Jakarta, FORTUNE - Pemerintah merealisasikan rencana impor 500 ribu ton beras dengan dalih menambah stok cadangan beras pemerintah (CBP). Pada Jumat (16/12), 10.000 ton beras impor asal Vietnam telah masuk ke Indonesia melalui Pelabuhan Tanjung Priok dan Pelabuhan Merak.
Menanggapi hal ini, Ketua Umum Serikat Petani Indonesia (SPI), Henry Saragih, menyatakan sangat menyesalkan keputusan pemerintah karena membuktikan lemahnya tata kelola cadangan pangan.
"Bulog sebagai badan yang berperan mengurusi cadangan pangan nasional lemah dalam perencanaan dan tidak menjalankan peran dan fungsinya," kata dia dalam keterangan yang dikutip Selasa (20/12).
Bulog melakukan impor demi menimbang absennya ketersediaan beras dalam negeri. Sementara, Henry menyatakan Oktober–Desember merupakan musim panen kecil dan harganya tinggi. Padahal, periode Maret–Juni ada panen raya, tapi Bulog tidak membeli gabah.
“Di bulan-bulan sekarang ini seharusnya Bulog bukan membeli gabah, tapi mengeluarkan cadangan gabah atau berasnya. Sesuai namanya, Badan Urusan Logistik, yang berkaitan dengan cadangan. Beli gabah di saat panen melimpah. Jangan saat panen kecil justru mau membeli gabah," ujarnya.
Ketika panen besar tahun ini, hasil dari petani melimpah. Hal ini sesuai dengan data dari Badan Pusat Statistik (BPS). Data SPI sendiri menunjukkan harga gabah ketika panen raya kemarin jatuh. "Mirisnya, Bulog kurang berperan beli gabah pada saat itu," keluhnya.

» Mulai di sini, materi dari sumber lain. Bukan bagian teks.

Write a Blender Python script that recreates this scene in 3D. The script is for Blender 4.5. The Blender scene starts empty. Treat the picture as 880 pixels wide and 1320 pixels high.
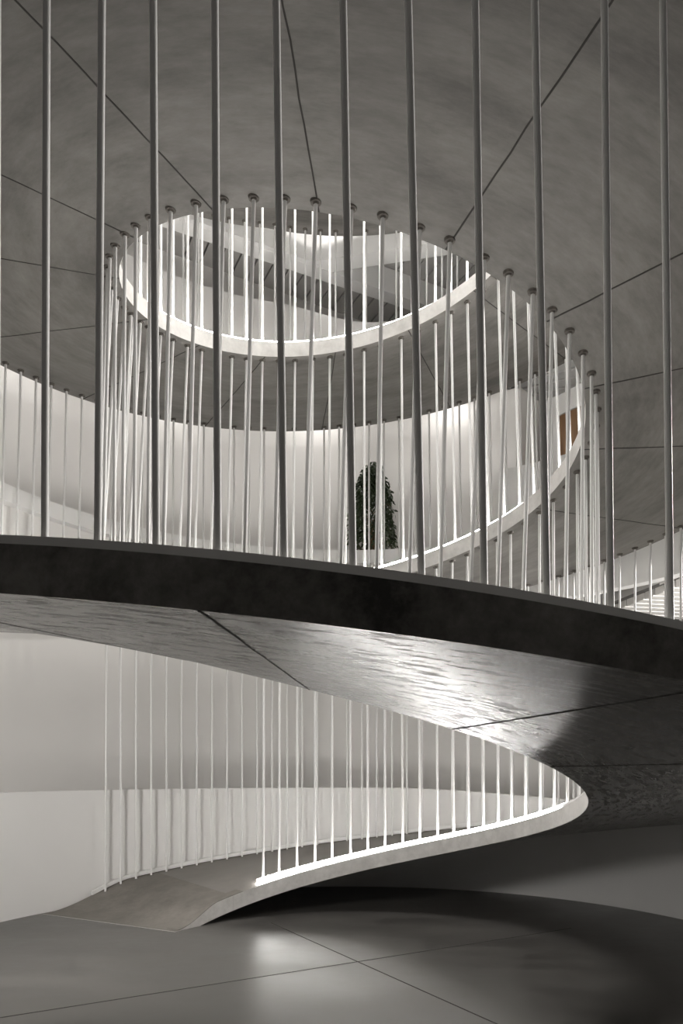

Henry mengatakan jika Bulog tidak mengubah harga, pada panen besar tahun depan akan kembali terjadi penurunan harga. “Tahun lalu saja kita tidak impor, harganya saja sudah jatuh dan tidak diserap Bulog. Harga gabah dan beras pas panen raya kemarin hanya Rp3.000–3.500, jauh di bawah HPP yang Rp4.200,” ujarnya.

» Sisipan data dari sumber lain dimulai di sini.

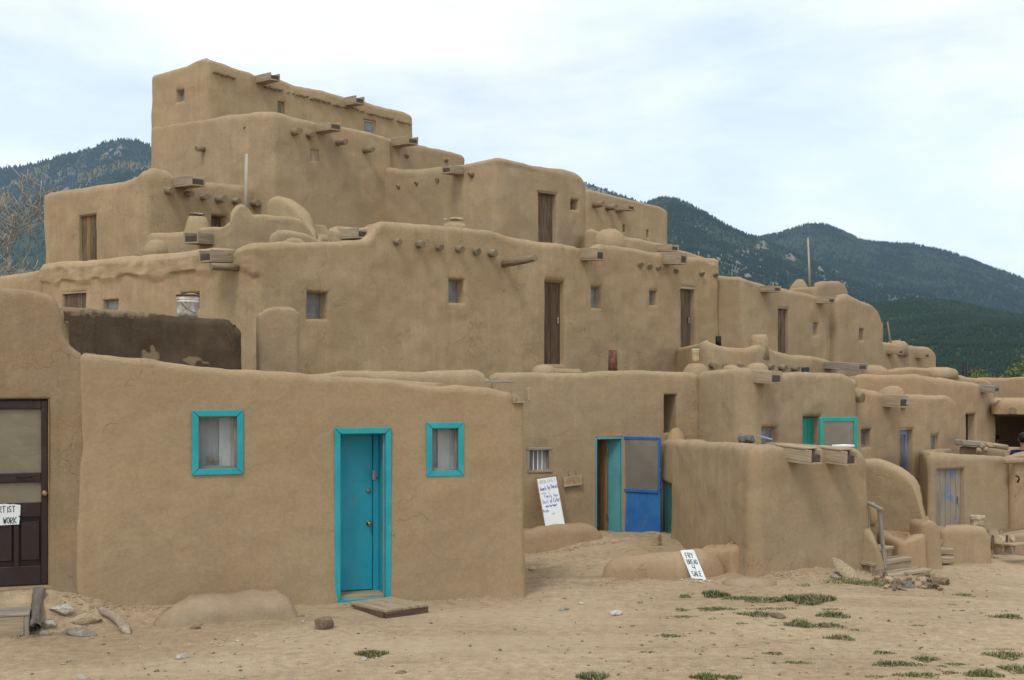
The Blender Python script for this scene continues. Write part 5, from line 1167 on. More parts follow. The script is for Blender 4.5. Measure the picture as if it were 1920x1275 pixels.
for k in range(3):
    y = 17.75 + .22 * k; box('tread', s2, M['board'], Fr((PX(1762, y), y, 0), (1, .12, 0)), (0, 0.22), (-0.2, 0), (PZ(1046 - 17 * k, y) - .09, PZ(1046 - 17 * k, y)), 0.012, 0.006)

# ------------------------------------------------------------------ things on the roofs and along the walls
M['st_pink'] = stone('pinkish stone', (0.30, 0.225, 0.16), (0.42, 0.335, 0.255))
M['rusty'] = plain('rusty tin', (0.38, 0.29, 0.17), .6, c2=(.58, .50, .38), var=.2, scale=14)
def bucket(name, label, c, r, h, mat, lid=None, cat='bucket', bands=True):
    e = empty(name, label, cat, c); c = Vector(c)
    lathe('can', e, M[mat], c, [(r * .93, 0), (r * .97, h * .3), (r, h * .72), (r * 1.03, h * .73), (r * 1.03, h * .76), (r, h * .77), (r, h * .84), (r * 1.03, h * .85), (r * 1.03, h * .88), (r, h * .89), (r * 1.02, h), (r * .95, h), (r * .92, h * .9)], 28)
    if lid: lathe('lid', e, M[lid], c + Vector((0, 0, h + .002)), [(r * 1.10, 0), (r * 1.12, .012), (r * 1.08, .022)], 28)
    return e
c = P(352, 596, 16.75); bk = bucket('paint_bucket', 'rusty white metal bucket turned chimney on the dark mud wall', tuple(c), 0.142, PZ(556, 16.75) - c.z, 'white_old', 'rust')
cc = Vector(c); bm = bmesh.new(); add_tube(bm, [cc + Vector((-.06, -.15, .21)), cc + Vector((.02, -.155, .12)), cc + Vector((.12, -.10, .06))], 0.004, 6); bm_obj('bail_handle', bm, M['iron'], bk)
tag(rock('flat_stone', None, M['st_grey'], P(357, 553, 16.75), (0.10, 0.09, 0.025), 3, 3), 'grey flat stone lying on the white bucket chimney', 'stone')
tag(lathe('stove_pipe', None, M['rust'], P(1149, 697, 20.4), [(0.075, 0), (0.073, .10), (0.076, .12), (0.07, .35), (0.066, .35), (0.06, .2)], 22), 'short maroon stove pipe on the roof edge above the blue doorway', 'stove pipe')
c = P(1303, 690, 21.0); tag(lathe('roof_mound', None, M['mud_up'], P(1304, 703, 21.0), [(0.24, -.1), (0.23, .04), (.19, .13), (.12, .19), (.02, .21)], 20, 0.08), 'mud dome on the roof under the cream can', 'chimney')
bucket('chimney_can', 'cream enamel can used as a chimney pot on a mud dome', tuple(P(1304, 680, 21.0)), 0.062, 0.235, 'cream', None, 'can')
tag(lathe('roof_mound', None, M['mud_up'], P(1020, 702, 20.2), [(0.22, -.1), (0.21, .04), (.17, .11), (.09, .15), (.02, .16)], 20, 0.08), 'low mud dome on the roof below the red brown upper door', 'chimney')
tag(box('door_step', None, M['mud_old'], Fr(P(1046, 694, 23.4), (.74, .67, 0)), (-.4, .5), (-.2, .2), (-.2, .02), 0.06, 0.02), 'mud doorstep below the red brown upper door', 'doorstep')
tag(lathe('stove_pipe', None, M['iron'], P(1347, 650, 26.2), [(0.06, 0), (0.06, .22), (0.055, .22), (.05, .1)], 18), 'short black pipe behind the curved terrace parapet', 'stove pipe')
tag(lathe('stove_pipe', None, M['iron'], P(1510, 706, 20.4), [(0.065, -.05), (0.065, .15), (0.06, .15), (.05, .05)], 18), 'squat black pipe on the roof above the sea green door', 'stove pipe')
tag(lathe('stove_pipe', None, M['iron'], P(1809, 712, 31.5), [(0.07, -.4), (0.07, .4), (0.065, .4), (.05, .2)], 18), 'tall black stove pipe rising before the green hill', 'stove pipe')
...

Usul dikeluarkannya Cadangan Pangan Nasional
Henry mendorong Badan Pangan Nasional menghadap presiden dan meminta Peraturan Presiden (Perpres) tentang cadangan pangan nasional, bukan hanya cadangan pangan pemerintah, dirilis.
"Belum ada Perpres yang mengatur cadangan pangan yang ada di masyarakat, di Pemda seperti di provinsi dan kabupaten. Seharusnya dikeluarkan Perpresnya," katanya.
Henry juga meminta pemerintah untuk memperkuat Bulog sebagai lembaga yang memiliki kapasitas untuk membeli gabah langsung ke petani atau koperasi petani, bukan membeli gabah ke perusahaan-perusahaan perantara yang ada di desa.
"SPI juga meminta pemerintah mengoreksi HPP sekarang karena sudah tidak relevan, akibat kenaikan BBM, pupuk, dan biaya hidup. Kalkuasi kami HPP Rp5,600 per kilogram," ujarnya.
Perkuat koperasi petani
Pemerintah melalui Kementerian Pertanian (Kementan) semestinya memperkuat koperasi petani, katanya, tidak hanya mengandalkan kelompok-kelompok tani (poktan) dan gabungan kelompok tani (gapoktan).
"Poktan dan Gapoktan bukan lembaga ekonomi petani, lebih ke lembaga pendidikan, bukan lembaga usaha. Terbatas jumlahnya poktan yang punya rice milling, pengeringan gabah, perusahaan pemasaran pembelian gabah," ujarnya.